Na biblioteca, pode ser visto ainda um retrato de JK, a óleo, pintado por Di Cavalcanti (1897-1976), que apresenta uma curiosidade. “A obra foi feita em 1952, quando Juscelino ainda era governador de Minas. Mas ele já traz, no peito, a faixa de presidente da República, o que soa como premonição”, diz Jardim. O quadro foi doado à instituição em 2001 pelos irmãos Walduck Wanderley e Saulo Wanderley e por Sinval de Moraes.

NOTAS ESCOLARES De férias, o designer Wagner Campelo, morador do Rio de Janeiro, diz que gosta de conhecer as cidades coloniais mineiras e elogiou a preservação do imóvel. “É muita boa a disposição dos ambientes, um patrimônio a ser mantido.” Na volta da viagem a Porto Seguro (BA) para Uberlândia, na região do Triângulo, uma família fez questão de percorrer com bastante calma a Casa de Juscelino. “Minha sogra estudou aqui em Diamantina, quando jovem, e disse que não poderíamos deixar de vir”, revelou Mário Dias Maurício Neto, engenheiro civil, ao lado da mulher, Vanessa Amorim Maurício, e dos filhos Guilherme, de 14, e Mariana, de 8.

Curiosos, Guilherme e Mariana se surpreenderam diante da vitrine com as notas escolares do menino Nonô. “Olha só o que eles estão olhando: as notas baixas de Juscelino”, brincou Vanessa, lembrando que essa parte não era exemplo para estudantes.
Perto dali, Serafim explicou que se tratava de uma prova de álgebra. Vanessa contou que a mãe dela, Maria do Carmo Amorim, costumava se sentar com os colegas na porta do casarão e cantar. “Ela fala sempre com muito carinho desta cidade.”

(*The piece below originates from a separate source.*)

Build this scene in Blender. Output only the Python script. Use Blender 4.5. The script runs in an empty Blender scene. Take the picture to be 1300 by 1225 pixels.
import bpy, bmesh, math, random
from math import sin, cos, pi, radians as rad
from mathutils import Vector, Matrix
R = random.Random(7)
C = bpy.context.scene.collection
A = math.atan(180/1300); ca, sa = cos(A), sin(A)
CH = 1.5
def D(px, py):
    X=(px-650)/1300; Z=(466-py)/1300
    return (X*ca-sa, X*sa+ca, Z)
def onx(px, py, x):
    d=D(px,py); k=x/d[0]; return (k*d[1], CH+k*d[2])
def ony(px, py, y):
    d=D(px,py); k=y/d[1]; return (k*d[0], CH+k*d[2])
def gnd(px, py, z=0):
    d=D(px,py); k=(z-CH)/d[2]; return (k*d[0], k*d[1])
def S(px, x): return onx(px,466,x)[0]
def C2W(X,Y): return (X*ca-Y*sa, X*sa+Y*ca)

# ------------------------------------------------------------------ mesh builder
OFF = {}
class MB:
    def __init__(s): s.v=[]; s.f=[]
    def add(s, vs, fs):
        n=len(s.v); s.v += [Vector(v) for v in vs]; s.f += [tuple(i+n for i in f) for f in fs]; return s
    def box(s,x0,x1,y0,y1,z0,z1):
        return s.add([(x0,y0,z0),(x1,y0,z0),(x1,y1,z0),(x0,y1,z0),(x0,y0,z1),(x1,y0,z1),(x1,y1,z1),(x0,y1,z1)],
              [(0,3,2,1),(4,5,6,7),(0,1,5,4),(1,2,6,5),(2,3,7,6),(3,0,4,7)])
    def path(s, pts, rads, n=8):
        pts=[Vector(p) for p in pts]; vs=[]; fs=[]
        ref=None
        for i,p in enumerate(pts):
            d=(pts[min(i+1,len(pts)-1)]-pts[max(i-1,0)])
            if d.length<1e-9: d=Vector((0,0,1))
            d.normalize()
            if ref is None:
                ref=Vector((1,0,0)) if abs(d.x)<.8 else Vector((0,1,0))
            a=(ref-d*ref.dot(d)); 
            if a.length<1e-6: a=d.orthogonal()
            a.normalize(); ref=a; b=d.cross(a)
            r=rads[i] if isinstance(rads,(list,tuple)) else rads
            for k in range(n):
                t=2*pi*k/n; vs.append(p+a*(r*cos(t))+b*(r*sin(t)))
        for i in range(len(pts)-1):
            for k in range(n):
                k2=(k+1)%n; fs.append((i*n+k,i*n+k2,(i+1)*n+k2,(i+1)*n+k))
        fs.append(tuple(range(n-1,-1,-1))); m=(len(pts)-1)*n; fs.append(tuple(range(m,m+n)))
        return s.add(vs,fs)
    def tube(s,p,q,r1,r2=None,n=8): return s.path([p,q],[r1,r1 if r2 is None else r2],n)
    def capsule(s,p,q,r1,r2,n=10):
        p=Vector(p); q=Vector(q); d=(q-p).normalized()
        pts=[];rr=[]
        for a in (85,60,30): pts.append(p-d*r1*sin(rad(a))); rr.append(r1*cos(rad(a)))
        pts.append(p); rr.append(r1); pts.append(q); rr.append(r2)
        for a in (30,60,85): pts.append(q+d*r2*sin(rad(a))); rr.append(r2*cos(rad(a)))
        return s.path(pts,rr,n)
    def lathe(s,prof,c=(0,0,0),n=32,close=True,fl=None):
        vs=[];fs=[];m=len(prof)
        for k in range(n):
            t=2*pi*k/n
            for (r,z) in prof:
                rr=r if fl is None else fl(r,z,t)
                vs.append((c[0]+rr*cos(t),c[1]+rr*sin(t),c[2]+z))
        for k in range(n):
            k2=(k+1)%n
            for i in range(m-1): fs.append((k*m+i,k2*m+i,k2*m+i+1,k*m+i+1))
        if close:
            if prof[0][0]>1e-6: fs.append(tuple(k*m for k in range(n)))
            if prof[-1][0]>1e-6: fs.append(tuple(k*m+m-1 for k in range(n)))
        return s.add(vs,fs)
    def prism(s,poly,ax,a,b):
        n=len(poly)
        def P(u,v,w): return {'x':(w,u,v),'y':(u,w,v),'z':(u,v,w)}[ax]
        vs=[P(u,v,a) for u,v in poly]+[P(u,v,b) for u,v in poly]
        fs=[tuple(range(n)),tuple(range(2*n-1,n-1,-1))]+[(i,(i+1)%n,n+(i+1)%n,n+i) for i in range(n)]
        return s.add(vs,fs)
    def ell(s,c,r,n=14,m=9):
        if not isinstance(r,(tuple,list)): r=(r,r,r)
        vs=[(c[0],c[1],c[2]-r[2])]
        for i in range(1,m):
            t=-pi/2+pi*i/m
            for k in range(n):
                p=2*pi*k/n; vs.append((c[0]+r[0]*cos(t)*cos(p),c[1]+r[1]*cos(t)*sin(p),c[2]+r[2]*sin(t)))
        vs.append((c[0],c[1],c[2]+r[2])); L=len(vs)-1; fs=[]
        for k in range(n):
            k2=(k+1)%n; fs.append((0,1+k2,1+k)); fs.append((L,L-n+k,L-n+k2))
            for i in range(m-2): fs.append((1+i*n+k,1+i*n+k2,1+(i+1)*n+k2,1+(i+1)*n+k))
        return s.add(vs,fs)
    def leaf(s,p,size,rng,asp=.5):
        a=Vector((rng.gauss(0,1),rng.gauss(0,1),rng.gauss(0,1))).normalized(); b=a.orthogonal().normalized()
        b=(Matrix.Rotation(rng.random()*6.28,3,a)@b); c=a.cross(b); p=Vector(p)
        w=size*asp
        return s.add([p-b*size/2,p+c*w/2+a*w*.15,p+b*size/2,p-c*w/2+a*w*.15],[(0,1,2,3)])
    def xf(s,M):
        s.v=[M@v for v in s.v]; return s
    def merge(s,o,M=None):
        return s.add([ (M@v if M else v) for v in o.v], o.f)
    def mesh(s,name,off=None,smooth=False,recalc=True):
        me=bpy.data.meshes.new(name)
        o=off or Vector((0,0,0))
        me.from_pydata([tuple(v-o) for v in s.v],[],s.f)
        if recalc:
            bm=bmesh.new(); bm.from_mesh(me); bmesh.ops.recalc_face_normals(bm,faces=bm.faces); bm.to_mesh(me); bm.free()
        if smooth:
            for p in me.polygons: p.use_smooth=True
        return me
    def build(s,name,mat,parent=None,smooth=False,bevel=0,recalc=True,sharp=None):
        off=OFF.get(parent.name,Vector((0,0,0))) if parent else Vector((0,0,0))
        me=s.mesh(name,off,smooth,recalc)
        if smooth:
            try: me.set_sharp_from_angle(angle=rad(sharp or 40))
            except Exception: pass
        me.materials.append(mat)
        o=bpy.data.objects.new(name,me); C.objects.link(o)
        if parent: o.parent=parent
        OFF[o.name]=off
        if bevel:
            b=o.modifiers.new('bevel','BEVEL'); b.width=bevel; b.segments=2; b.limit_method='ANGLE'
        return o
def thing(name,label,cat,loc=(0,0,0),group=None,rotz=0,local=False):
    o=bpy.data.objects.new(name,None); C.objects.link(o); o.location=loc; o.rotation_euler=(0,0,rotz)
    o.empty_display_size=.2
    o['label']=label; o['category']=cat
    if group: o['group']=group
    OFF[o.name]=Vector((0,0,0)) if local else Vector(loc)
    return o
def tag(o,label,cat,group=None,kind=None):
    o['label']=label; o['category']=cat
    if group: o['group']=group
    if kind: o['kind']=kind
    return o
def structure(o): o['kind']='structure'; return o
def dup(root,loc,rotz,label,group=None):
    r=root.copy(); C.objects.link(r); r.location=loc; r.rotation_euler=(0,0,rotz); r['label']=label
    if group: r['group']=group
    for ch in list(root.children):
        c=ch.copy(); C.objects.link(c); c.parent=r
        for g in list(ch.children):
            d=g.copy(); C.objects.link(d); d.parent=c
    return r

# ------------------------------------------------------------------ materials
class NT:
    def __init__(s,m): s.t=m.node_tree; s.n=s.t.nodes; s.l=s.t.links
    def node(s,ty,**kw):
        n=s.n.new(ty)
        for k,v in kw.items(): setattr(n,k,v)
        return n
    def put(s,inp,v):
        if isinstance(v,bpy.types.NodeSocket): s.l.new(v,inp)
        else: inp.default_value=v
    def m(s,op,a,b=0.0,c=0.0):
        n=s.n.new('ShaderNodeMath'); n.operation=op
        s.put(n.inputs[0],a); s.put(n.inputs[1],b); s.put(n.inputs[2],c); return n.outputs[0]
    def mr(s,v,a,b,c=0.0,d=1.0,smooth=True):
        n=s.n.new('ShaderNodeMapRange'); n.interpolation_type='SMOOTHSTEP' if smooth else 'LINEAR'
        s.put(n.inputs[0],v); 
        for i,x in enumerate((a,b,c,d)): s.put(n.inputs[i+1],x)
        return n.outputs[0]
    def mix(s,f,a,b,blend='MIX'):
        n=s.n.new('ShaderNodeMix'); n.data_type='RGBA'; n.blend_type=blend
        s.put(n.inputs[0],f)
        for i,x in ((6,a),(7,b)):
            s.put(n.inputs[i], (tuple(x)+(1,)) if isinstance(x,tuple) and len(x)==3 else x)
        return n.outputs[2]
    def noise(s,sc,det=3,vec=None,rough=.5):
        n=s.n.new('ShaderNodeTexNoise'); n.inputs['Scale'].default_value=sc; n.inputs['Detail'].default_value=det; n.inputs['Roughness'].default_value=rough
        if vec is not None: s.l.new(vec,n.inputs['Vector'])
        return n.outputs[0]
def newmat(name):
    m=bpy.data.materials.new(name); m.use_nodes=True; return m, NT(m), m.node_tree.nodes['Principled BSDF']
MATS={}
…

Em resposta, a assessoria da vice-governadoria informa que “em 2014, 2015 e 2016 foram assinados outros instrumentos jurídicos e efetuados os repasses, sendo que se encontra vigente o termo de fomento referente ao período de 2017/2018 até 22/3/2019”.

AMEAÇAS À CULTURA A ameaça de fechamento de museus mineiros – primeiro o de Cabangu, em Santos Dumont, na Zona da Mata, e agora o de Sant’Ana, em Tiradentes, no Campo das Vertentes, e o do Oratório, em Ouro Preto, na Região Central – aumentou a preocupação na Casa de Juscelino, no Centro Histórico de Dimantina, no Vale do Jequitinhonha. Mantido por três instituições – Escola Preparatória de Cadetes do Ar (Epcar), Fundação Casa de Cabangu e Prefeitura de Santos Dumont, o Museu de Cabangu ficou dois dias fechado, voltando a funcionar em 16 de janeiro. Em nota, a prefeitura, que mantém convênio para pagamento de subvenção mensal de R$ 12,6 mil, informa que foram feitos os repasses no valor de R$ 50,4 mil e depois de R$ 38,2 mil. E mais: existe a possibilidade de inclusão do Instituto Federal (Ifet) de Santos Dumont no próximo convênio, por oferecer cursos de turismo e história, elaborar projetos e explorar o museu para melhor comodidade dos visitantes. Na antiga Fazenda Cabangu nasceu Santos Dumont (1873-1932), chamado de Pai da Aviação.